Vatican City Could Be Hub for Money Laundering, Says U.S.

By Nick Pisa, Daily Mail

March 9, 2012

http://tinyurl.com/6v5mf4v

Drug enforcement chiefs have for the first time identified the Vatican as a possible centre for money laundering from criminal activity.

The report by the American State Department’s International Narcotics Control Strategy lists the Holy See as one of 68 countries including Yemen, Algeria and North Korea, describing it as a ‘country of concern’ for money laundering or other financial crimes.

Officials said they had placed the Vatican on its watch list because of the ‘huge amount of cash’ that flows into the tiny city state and also because it was still unclear how effective anti money laundering legislation introduced last year by Pope Benedict XVI had been.

The news comes just weeks after a series of leaked documents from within the Vatican and which were dubbed ‘Vatileaks’, revealed allegations of corruption and money laundering within the Holy See and which forced officials into issuing a series of denials.

The documents said that despite Pope Benedict signing a new anti money laundering law to make it more difficult for illegal funds to be recycled through Vatican accounts, there was a massive loophole which made it impossible to take action against any offence committed before its introduction on 1 April 2011.

Prosecutors in Rome are currently investigating two transfers totalling 23 million Euros from the Vatican Bank, or the Institute of Religious Works to give it its proper name, to two smaller banks.

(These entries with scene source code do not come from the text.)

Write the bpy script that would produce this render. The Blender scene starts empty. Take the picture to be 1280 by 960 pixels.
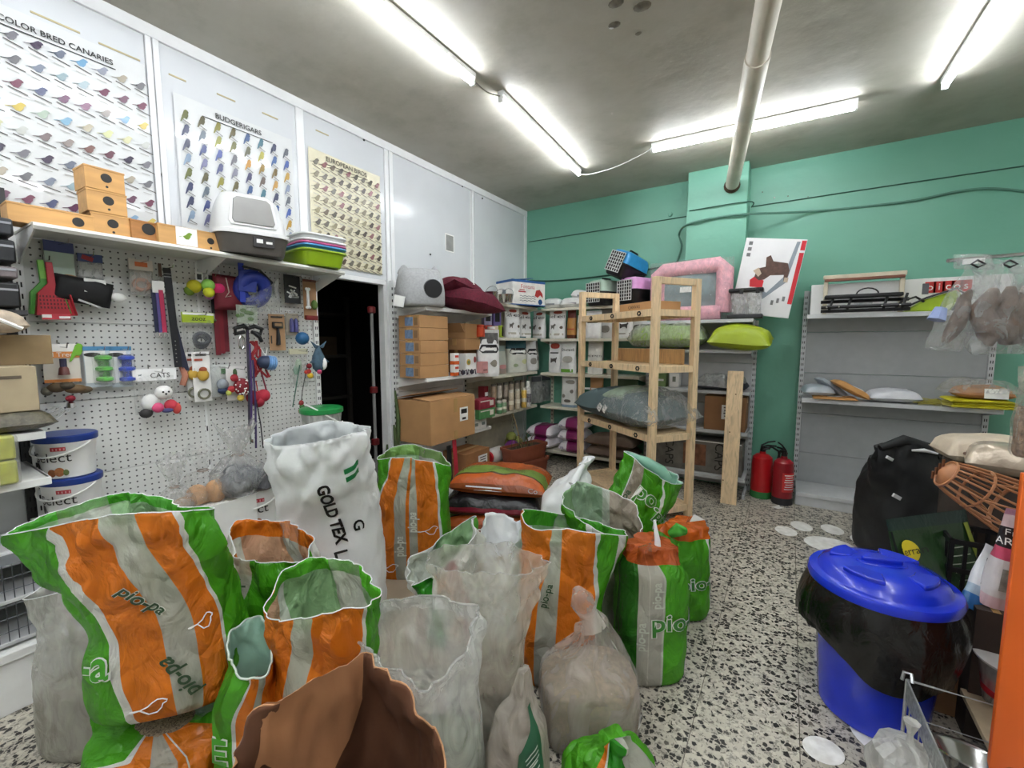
import bpy, math, random
from math import sin, cos, pi, radians, atan, floor as fl
from mathutils import Vector, Matrix, noise
random.seed(7)
C = bpy.context.scene.collection

# ---------------------------------------------------------------- camera
F = 540.0; H = 1.40; PITCH = atan(52/540.0); YAW = radians(32.7)
FW = Vector((-sin(YAW)*cos(PITCH), cos(YAW)*cos(PITCH), -sin(PITCH)))
RT = Vector((cos(YAW), sin(YAW), 0)); UP = RT.cross(FW); FH = Vector((-sin(YAW), cos(YAW), 0))
CAM = Vector((0, 0, H))
cd = bpy.data.cameras.new('camera'); cam = bpy.data.objects.new('camera', cd); C.objects.link(cam)
cam.location = CAM; cam.rotation_euler = (pi/2-PITCH, 0, YAW)
cd.sensor_width = 36; cd.lens = 36*F/1280; cd.clip_start = 0.05
bpy.context.scene.camera = cam
vs = bpy.context.scene.view_settings
vs.view_transform = 'Standard'; vs.look = 'None'; vs.gamma = 1; vs.use_curve_mapping = False
vs.exposure = 1.32
W = bpy.data.worlds.new('world'); bpy.context.scene.world = W; W.use_nodes = True
W.node_tree.nodes['Background'].inputs[0].default_value = (.9, .95, 1, 1)
W.node_tree.nodes['Background'].inputs[1].default_value = 0.35
TUBE = 26.0          # emission of the LED tubes

def ray(x, y): return FW*F + RT*(x-640) - UP*(y-480)
def at(x, y, d): r = ray(x, y); return CAM + r*(d/r.dot(FH))
def onx(x, y, X): r = ray(x, y); return CAM + r*(X/r.x)
def ony(x, y, Y): r = ray(x, y); return CAM + r*(Y/r.y)
def onz(x, y, z=0): r = ray(x, y); return CAM + r*((z-H)/r.z)

# ---------------------------------------------------------------- materials
def lin(c):
    if isinstance(c, str): c = [int(c[i:i+2], 16)/255 for i in (0, 2, 4)]
    return tuple((x/12.92 if x <= .04045 else ((x+.055)/1.055)**2.4) for x in c) + (1,)
MC = {}
def nt(name):
    m = bpy.data.materials.new(name); m.use_nodes = True
    t = m.node_tree; return m, t, t.nodes['Principled BSDF'], t.nodes['Material Output']
def N(t, typ, **kw):
    n = t.nodes.new(typ)
    for k, v in kw.items():
        if k.startswith('i_'):
            k = k[2:]; k = int(k) if k.isdigit() else k.replace('_', ' ')
            n.inputs[k].default_value = v
        else: setattr(n, k, v)
    return n
def L(t, a, b): t.links.new(a, b)
def coords(t, scale=(1, 1, 1), kind='Object'):
    tc = N(t, 'ShaderNodeTexCoord'); mp = N(t, 'ShaderNodeMapping'); mp.inputs['Scale'].default_value = scale
    L(t, tc.outputs[kind], mp.inputs[0]); return mp.outputs[0]
def ramp(t, fac, stops, interp='LINEAR'):
    r = N(t, 'ShaderNodeValToRGB'); cr = r.color_ramp; cr.interpolation = interp
    while len(cr.elements) > 1: cr.elements.remove(cr.elements[-1])
    cr.elements[0].position = stops[0][0]; cr.elements[0].color = stops[0][1]
    for p, c in stops[1:]:
        e = cr.elements.new(p); e.color = c
    L(t, fac, r.inputs[0]); return r.outputs[0]
def mat(hexc, rough=.5, metal=0, var=.12, scale=14, bump=0, bscale=60, coat=0, trans=0, alpha=1, spec=.5, stretch=(1, 1, 1), name=None, emit=0):
    key = (hexc, rough, metal, var, scale, bump, bscale, coat, trans, alpha, spec, stretch, emit)
    if key in MC: return MC[key]
    m, t, p, o = nt(name or 'surface_'+hexc)
    c = lin(hexc)
    if var:
        nz = N(t, 'ShaderNodeTexNoise', i_Scale=scale, i_Detail=4.0)
        L(t, coords(t, stretch), nz.inputs['Vector'])
        a = tuple(min(1, x*(1-var)) for x in c[:3])+(1,); b = tuple(min(1, x*(1+var)) for x in c[:3])+(1,)
        L(t, ramp(t, nz.outputs['Fac'], [(.3, a), (.7, b)]), p.inputs['Base Color'])
    else: p.inputs['Base Color'].default_value = c
    p.inputs['Roughness'].default_value = rough; p.inputs['Metallic'].default_value = metal
    p.inputs['Specular IOR Level'].default_value = spec
    if coat: p.inputs['Coat Weight'].default_value = coat; p.inputs['Coat Roughness'].default_value = .08
    if alpha < 1: p.inputs['Alpha'].default_value = alpha
    if bump:
        nb = N(t, 'ShaderNodeTexNoise', i_Scale=bscale, i_Detail=5.0, i_Distortion=.6)
        L(t, coords(t, stretch), nb.inputs['Vector'])
        bp = N(t, 'ShaderNodeBump', i_Strength=bump, i_Distance=.01); L(t, nb.outputs['Fac'], bp.inputs['Height'])
        L(t, bp.outputs[0], p.inputs['Normal'])
    if trans:
        tr = N(t, 'ShaderNodeBsdfTranslucent'); tr.inputs[0].default_value = c
        mx = N(t, 'ShaderNodeMixShader', i_0=trans); L(t, p.outputs[0], mx.inputs[1]); L(t, tr.outputs[0], mx.inputs[2]); L(t, mx.outputs[0], o.inputs[0])
    if emit:
        p.inputs['Emission Color'].default_value = c; p.inputs['Emission Strength'].default_value = emit
    MC[key] = m; return m

def crumple(t, p, nb, bump, bscale, dist):
    ad = N(t, 'ShaderNodeVectorMath', operation='MULTIPLY_ADD'); ad.inputs[1].default_value = (.03,)*3; L(t, nb.outputs['Color'], ad.inputs[0]); L(t, nb.inputs['Vector'].links[0].from_socket, ad.inputs[2])
    vo = N(t, 'ShaderNodeTexVoronoi', i_Scale=bscale*.75, feature='DISTANCE_TO_EDGE'); L(t, ad.outputs[0], vo.inputs['Vector'])
    mi = N(t, 'ShaderNodeMath', operation='MULTIPLY_ADD', i_1=1.6); L(t, vo.outputs['Distance'], mi.inputs[0]); L(t, nb.outputs['Fac'], mi.inputs[2])
    bp = N(t, 'ShaderNodeBump', i_Strength=min(1, bump*1.5), i_Distance=dist*1.6); L(t, mi.outputs[0], bp.inputs['Height']); L(t, bp.outputs[0], p.inputs['Normal'])
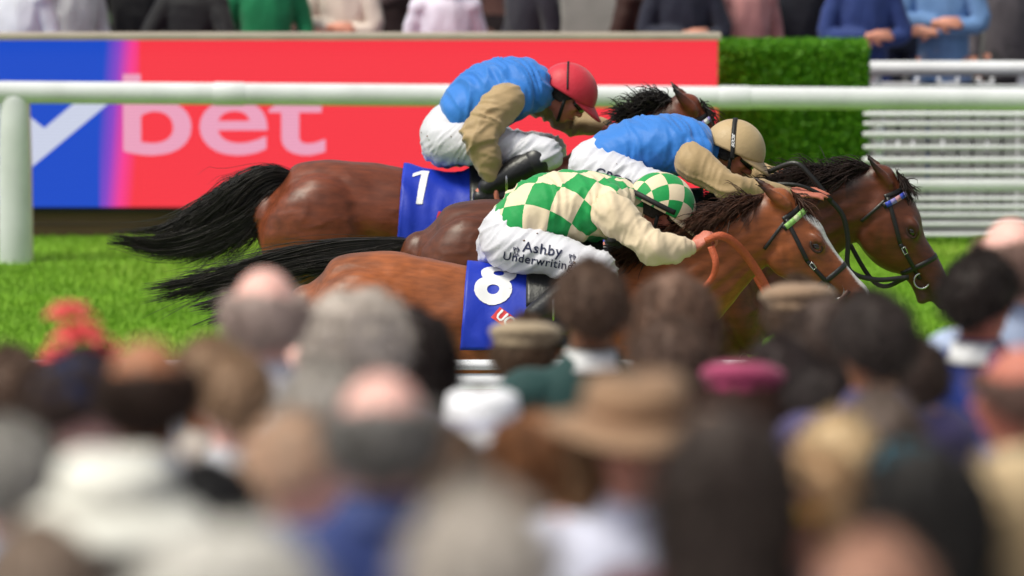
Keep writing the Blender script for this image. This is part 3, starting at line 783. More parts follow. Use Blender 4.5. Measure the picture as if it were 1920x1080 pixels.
COAT8 = srgb(146, 80, 42); COATB = srgb(92, 46, 26); COAT1 = srgb(114, 55, 32)
H8 = make_horse('chestnut racehorse nearest the crowd, number 8 cloth and white blaze', -1.15, -.90, -.045, (1482, 356), (1643, 560), COAT8, srgb(46, 26, 18), blaze=True)
HB = make_horse('dark bay racehorse in the middle, its head furthest ahead', .25, -.44, .0, (1680, 318), (1797, 560), COATB, srgb(30, 20, 17), hd_scale=1.07, mouth=.028)
H1 = make_horse('bay racehorse on the far side with number 1 cloth and long black tail', 1.6, -1.15, .01, (1312, 184), (1432, 392), COAT1, srgb(26, 17, 15), front=1)

purple = mat('bead_lilac', srgb(150, 140, 205), .5); whiteb = mat('bead_white', (.75, .75, .75), .5); bead_blue = mat('bead_blue', srgb(60, 78, 190), .5)
bead_g = mat('bead_lime', srgb(150, 200, 110), .5); bead_g2 = mat('bead_pale', srgb(200, 215, 165), .5); bead_or = mat('bead_pink', srgb(205, 150, 160), .5)
bridle(H8, [bead_g, bead_g, bead_g2]); bridle(HB, [bead_blue, purple, bead_or]); bridle(H1, [purple, whiteb])

# manes
def mane(h, m, N, length, lift, side, seed, x0=.18, x1=.98, back=1.0, rad=.0035, spread=.3):
    r = np.random.default_rng(seed); w0 = h.W(1.24, 1.52); a = h.A
    roots = []; dirs = []; x1 = min(x1, .88)
    for i in range(N):
        t = r.uniform(x0, x1); p = w0 * (1 - t) + a * t
        yy = h.Y0 + r.uniform(-.03, .02)
        hit = h.bvh.ray_cast(Vector((p[0], yy, p[2] + .5)), Vector((0, 0, -1)))
        if hit[0] is None: continue
        roots.append(np.array(hit[0]) - np.array([0, 0, .008]))
        cl = vnoise(np.array([[t * 16, 0, seed]]), 3)[0] - .5
        dirs.append(nrm([-back + r.normal(0, .12), side + r.normal(0, spread) + cl * .4, lift + r.normal(0, spread) + cl * .6]))
    n = len(roots)
    part('mane', strands(np.array(roots), np.array(dirs), r.uniform(.45, 1, n) * length, np.full(n, rad), 8, .02, seed, droop=.35), m, h.root, local=h.off)
    m_short = None
    # forelock
    rt = []; dr = []
    for i in range(N // 10):
        rt.append(h.A + h.u * r.uniform(0, .04) + np.array([0, r.normal(0, .018), 0]) - h.m * .0); dr.append(nrm(h.u * 1.0 - h.m * r.uniform(.0, .18) + np.array([0, r.normal(0, .22), 0])))
    part('forelock', strands(np.array(rt), np.array(dr), r.uniform(.05, .13, len(rt)), np.full(len(rt), rad), 7, .015, seed + 1, droop=.2), m, h.root, local=h.off)
mane(H8, hair_brown, 2200, .19, .02, -.62, 21, back=1.0, rad=.0022, spread=.16)
mane(HB, hair_dark, 2600, .23, .34, -.30, 22, back=1.0, rad=.0024, spread=.18)
mane(H1, hair_black, 900, .16, .5, -.3, 23, x0=.60, x1=.84, back=.9, rad=.0028, spread=.22)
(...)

The transactions took place in September 2010 and as a result the head of the Vatican Bank, Ettore Gotti Tedeschi and his chief executive Paolo Cipriani, were placed under official investigation by Rome prosecutors and the 23 million Euro was also seized as part of the investigation.

Officials were tipped off about the two suspicious transactions by the Bank of Italy, as the Vatican Bank was said to have ‘failed to disclose fully’ all the information it was supposed to regarding the transactions as per international banking laws.

Investigators involved in the case said they have met with ‘a deafening silence’ as they try to get to the bottom of the case, with requests for information being constantly dodged – at the time the Vatican said it was ‘perplexed and astonished’ at the allegation and gave its full backing to Gotti Tedeschi and Cipriani.

Today author Gianluigi Nuzzi, who wrote a best selling book on financial scandals at the Holy See called ‘Vatican Spa’ said:’This news is inevitable and the Vatican really needs to follow international rules and ensure that it is transparent when it comes to banking transactions.

‘The Vatican says that it is but it is still not on the internationally recognised white list of countries and until it is there will always be suspicion surrounding its financial activities. I understand inspectors were at the Vatican a few months ago and would not be surprised if the State Department’s announcement was connected to this.

‘There are ongoing investigations against the Vatican Bank but every time prosecutors try and ask a question they are met with at best half answers or at worst and more often the case, complete silence.’

It also emerged last month that prosecutors in Rome have also placed four priests under investigation were aged 37, 49 and 62, with the oldest being Father Evaldo Biasini, 85, who has been given the nickname ‘Father Cashpoint’ by detectives.

He is alleged to have laundered hundreds of thousands of Euros belonging to a corrupt businessman through accounts he opened for him at the Vatican Bank and was allowed to ‘keep a percentage’ of the money as payment.

While another of the priests is said to have acted as a guarantee for the transfer of 300,000 Euro to an account in Rome by a woman identified as ‘Maria Rossi’ which later turned out to be a false name.

It is not the first time that the Vatican Bank has been linked to money laundering and criminal activities – in 1982 it was involved in a huge international scandal when its then governor, larger than life American Archbishop Paul Marcinkus, was indicted over his involvement with the collapse of Italy’s then largest private bank, Banco Ambrosiano.

Ambrosiano’s chairman Roberto Calvi, was found hanged under London’s Blackfriars Bridge, with bundles of cash and bricks in his pockets and at the time his death was recorded as suicide but prosecutors in Rome later said he had been murdered by the Mafia after a bungled money laundering attempt through the Vatican Bank.

Calvi, was known as God’s Banker because of his ties to the Vatican and was also known to Marcinkus but the cleric refused to answer questions always claiming diplomatic immunity and he died six years ago taking the secrets of what he knew to the grave.